3.E, facendo applicazione di tali coordinate ermeneutiche, i giudici del merito hanno ritenuto conclamato dalle modalita’ dei fatti l’elemento psicologico del reato di evasione contestato al (OMISSIS) valorizzando, altresi’, che l’imputato era autorizzato a lasciare l’abitazione dalle ore 10:00 alle ore 12:00 e che, durante tale orario, ben avrebbe potuto informare i Carabinieri delle sue difficolta’ a raggiungere la parrocchia per il pranzo, visto che l’orario di somministrazione non corrispondeva a quello in cui era autorizzato a lasciare il domicilio. La mera allegazione delle difficolta’ dell’imputato non e’ tale, inoltre, da assumere rilevanza quale stato di necessita’, idoneo a scriminare la illiceita’ della condotta neppure quale situazione erroneamente supposta, supposizione che deve basarsi non gia’ su un mero criterio soggettivo, riferito al solo stato d’animo dell’agente, bensi’ su dati di fatto concreti, tali da giustificare l’erroneo convincimento in capo all’imputato di trovarsi in tale stato (Sez. 6, n. 4114 del 14/12/2016, G, Rv. 269724) e nel caso, sia stato di necessita’ che erronea supposizione della sua ricorrenza, sono indimostrati.
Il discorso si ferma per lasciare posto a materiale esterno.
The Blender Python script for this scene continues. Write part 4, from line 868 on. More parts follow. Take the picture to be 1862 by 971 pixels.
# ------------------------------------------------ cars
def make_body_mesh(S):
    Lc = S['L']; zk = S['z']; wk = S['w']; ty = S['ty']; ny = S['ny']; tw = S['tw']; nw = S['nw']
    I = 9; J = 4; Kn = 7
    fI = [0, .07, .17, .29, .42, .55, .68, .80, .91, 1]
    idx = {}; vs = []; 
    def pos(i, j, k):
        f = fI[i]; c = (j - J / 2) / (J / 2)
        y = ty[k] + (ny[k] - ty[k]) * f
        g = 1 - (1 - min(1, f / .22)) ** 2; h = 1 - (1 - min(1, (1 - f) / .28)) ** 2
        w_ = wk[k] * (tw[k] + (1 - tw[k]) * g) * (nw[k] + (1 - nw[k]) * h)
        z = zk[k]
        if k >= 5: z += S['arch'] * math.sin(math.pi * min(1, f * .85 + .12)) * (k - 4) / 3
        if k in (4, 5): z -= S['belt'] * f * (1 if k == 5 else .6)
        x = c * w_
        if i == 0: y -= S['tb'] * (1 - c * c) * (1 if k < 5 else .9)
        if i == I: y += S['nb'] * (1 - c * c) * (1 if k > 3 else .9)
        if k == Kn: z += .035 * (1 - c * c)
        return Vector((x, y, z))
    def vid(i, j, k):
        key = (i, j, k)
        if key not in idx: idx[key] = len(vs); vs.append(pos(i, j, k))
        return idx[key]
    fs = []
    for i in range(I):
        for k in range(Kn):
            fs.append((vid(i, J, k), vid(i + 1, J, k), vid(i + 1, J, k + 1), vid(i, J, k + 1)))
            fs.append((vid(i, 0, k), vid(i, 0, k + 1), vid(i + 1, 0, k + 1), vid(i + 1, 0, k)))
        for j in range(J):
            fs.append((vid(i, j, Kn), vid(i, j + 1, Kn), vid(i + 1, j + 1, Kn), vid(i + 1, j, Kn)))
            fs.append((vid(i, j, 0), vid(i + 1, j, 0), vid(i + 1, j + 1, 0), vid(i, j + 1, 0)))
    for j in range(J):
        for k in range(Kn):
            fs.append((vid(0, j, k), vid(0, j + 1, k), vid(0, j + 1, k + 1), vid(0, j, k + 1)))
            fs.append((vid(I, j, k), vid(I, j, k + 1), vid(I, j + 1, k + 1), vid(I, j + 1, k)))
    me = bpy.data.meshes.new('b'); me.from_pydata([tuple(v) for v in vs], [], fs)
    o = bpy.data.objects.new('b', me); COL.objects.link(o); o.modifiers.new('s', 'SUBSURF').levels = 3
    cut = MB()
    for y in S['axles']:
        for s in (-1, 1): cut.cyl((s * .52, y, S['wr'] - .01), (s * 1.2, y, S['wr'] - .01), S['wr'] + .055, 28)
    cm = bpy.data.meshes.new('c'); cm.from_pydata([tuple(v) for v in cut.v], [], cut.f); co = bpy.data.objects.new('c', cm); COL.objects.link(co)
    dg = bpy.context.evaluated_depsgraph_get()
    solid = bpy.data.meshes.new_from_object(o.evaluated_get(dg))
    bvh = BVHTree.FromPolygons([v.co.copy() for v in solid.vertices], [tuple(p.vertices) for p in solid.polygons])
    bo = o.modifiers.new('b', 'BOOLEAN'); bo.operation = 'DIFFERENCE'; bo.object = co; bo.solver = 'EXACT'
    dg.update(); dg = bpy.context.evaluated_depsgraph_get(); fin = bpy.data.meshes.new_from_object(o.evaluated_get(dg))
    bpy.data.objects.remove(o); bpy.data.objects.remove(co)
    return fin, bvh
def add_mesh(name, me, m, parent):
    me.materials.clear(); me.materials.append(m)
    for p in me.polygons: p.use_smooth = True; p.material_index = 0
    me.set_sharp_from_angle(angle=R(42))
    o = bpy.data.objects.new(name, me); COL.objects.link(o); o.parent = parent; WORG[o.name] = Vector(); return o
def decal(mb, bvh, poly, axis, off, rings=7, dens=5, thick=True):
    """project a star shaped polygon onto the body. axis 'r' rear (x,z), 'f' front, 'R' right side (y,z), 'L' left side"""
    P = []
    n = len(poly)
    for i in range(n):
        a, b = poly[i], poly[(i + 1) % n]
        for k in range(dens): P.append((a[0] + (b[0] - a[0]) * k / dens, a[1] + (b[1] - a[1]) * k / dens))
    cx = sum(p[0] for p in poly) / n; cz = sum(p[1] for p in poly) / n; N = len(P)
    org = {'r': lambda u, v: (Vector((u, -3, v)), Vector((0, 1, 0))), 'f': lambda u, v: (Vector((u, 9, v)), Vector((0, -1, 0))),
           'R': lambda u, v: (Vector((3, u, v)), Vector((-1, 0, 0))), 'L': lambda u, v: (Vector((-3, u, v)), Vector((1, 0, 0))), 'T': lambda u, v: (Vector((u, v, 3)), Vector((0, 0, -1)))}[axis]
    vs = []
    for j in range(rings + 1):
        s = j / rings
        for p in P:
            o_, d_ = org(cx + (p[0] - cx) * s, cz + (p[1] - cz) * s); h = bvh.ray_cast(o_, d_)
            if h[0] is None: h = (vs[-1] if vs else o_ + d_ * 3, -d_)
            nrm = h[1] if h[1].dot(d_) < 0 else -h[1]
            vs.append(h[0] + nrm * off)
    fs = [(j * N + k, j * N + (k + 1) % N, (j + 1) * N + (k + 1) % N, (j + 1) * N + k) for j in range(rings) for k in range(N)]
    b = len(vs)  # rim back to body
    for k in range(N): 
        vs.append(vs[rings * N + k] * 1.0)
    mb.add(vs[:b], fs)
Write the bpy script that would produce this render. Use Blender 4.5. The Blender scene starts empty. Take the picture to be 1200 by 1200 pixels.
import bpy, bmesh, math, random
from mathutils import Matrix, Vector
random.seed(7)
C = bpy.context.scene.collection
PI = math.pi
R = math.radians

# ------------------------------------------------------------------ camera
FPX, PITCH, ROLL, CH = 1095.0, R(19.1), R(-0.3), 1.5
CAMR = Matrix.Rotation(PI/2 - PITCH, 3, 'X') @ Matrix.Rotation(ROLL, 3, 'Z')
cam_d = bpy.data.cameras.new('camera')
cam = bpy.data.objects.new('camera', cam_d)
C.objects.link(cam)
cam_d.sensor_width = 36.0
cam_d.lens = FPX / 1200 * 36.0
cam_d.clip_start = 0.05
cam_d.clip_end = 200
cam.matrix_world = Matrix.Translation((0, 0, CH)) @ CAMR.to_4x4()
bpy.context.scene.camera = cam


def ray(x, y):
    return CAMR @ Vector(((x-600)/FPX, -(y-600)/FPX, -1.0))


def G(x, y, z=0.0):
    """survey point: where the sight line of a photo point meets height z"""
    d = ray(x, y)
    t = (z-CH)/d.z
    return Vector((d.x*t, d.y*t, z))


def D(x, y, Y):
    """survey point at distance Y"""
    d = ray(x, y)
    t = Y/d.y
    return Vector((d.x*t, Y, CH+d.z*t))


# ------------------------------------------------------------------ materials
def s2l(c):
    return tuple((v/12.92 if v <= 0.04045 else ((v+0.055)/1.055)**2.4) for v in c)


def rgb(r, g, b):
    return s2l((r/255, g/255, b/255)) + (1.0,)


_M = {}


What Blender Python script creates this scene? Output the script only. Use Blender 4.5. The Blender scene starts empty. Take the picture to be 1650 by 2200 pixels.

4.1 principi affermati da questa Corte di legittimita’ nei casi di cd. autoconsegna non possiedono, ai fini della individuazione delle caratteristiche del dolo, la valenza che il ricorrente vi assegna pervenendo alla conclusione che, in tal guisa, il dolo della fattispecie in esame si connota come dolo specifico poiche’ tale conformazione del dolo non puo’ che discendere dalla struttura della norma incriminatrice. Ma, deve aggiungersi, in relazione alle fattispecie esaminate dalla Corte di legittimita’ e richiamate in ricorso assumono preponderante rilievo circostanze di fatto che escludono, prima ancora del dolo, la materialita’ stessa del reato (cfr. Sez. 6, n. 32668 del 02/03/2010, Marchi, Rv. 247997; Sez. 6, n. 16673 del 13/04/2010, Parlato, Rv. 247051), in presenza di pregresso avviso dell’agente all’autorita’ proposta ai controlli dell’allontanamento ovvero aspetti della condotta, il concomitante avviso e la documentata brevita’ dell’allontanamento, che hanno consentito di escludere si fosse verificata una reale sottrazione al controllo di Polizia, laddove, nella fattispecie in esame, e’ ignota la durata stessa dell’allontanamento.
5.Alla dichiarata inammissibilita’ del ricorso consegue la condanna del ricorrente, a norma dell’articolo 616 c.p.p., oltre che al pagamento processuali, della somma indicata in dispositivo in favore della cassa delle ammende, essendo imputabile a sua colpa la determinazione della causa di inammissibilita’.

P.Q.M.

Dichiara inammissibile il ricorso e condanna il ricorrente al pagamento delle spese processuali e della somma di Euro duemila in favore della cassa delle ammende.